Right now the S&P 500 is sitting at nearly 30x earnings, which is historically pricey. That means we're probably not far from a significant pullback. When it happens, there are two names I'd buy without hesitation: IonQ and Palantir. Both are legitimately firing on all cylinders, but their valuations have gotten so stretched that buying now feels like catching a falling knife.

Let's talk IonQ first. The quantum computing space is one of those secular trends that's actually real — not hype. What makes IonQ interesting is their trapped ion approach, which operates at room temperature instead of requiring crazy cryogenic cooling. That's a technical advantage that matters. Analysts are modeling 64% revenue CAGR from 2025 through 2028, driven by their product line (Aria, Forte, Forte Enterprise, Tempo) and government contracts. The story is solid. Problem is, the stock already prices in a lot of that optimism at 25x 2028 sales. If we see a real correction, that multiple could compress significantly, and that's when I'd jump in without hesitation.
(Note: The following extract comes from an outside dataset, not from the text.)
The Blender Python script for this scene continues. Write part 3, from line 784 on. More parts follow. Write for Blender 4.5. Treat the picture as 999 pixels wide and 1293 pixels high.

Palantir is the other one. They're basically the data aggregation backbone for U.S. government agencies — used for military planning, law enforcement, all of it. Plus they've been building out commercial services for enterprises trying to optimize with AI. That's a dual-engine growth story. Revenue and EPS are projected to grow at 49% and 53% CAGRs respectively through 2028. Recent geopolitical tensions should actually accelerate government spending on their platform, and the AI-powered optimization trend is creating tailwinds on the commercial side. But again, valuation is the killer — 23x and 64x projected 2028 sales and earnings. Those multiples scream overvaluation to me.

Here's the thing: I could see both of these companies being generational winners. But there's zero hesitation in my mind about waiting for a better entry point. Buying at peak valuations is how you leave money on the table for years. When the market finally corrects and these stocks get repriced, that's when you buy without hesitation. Until then, patience is the move.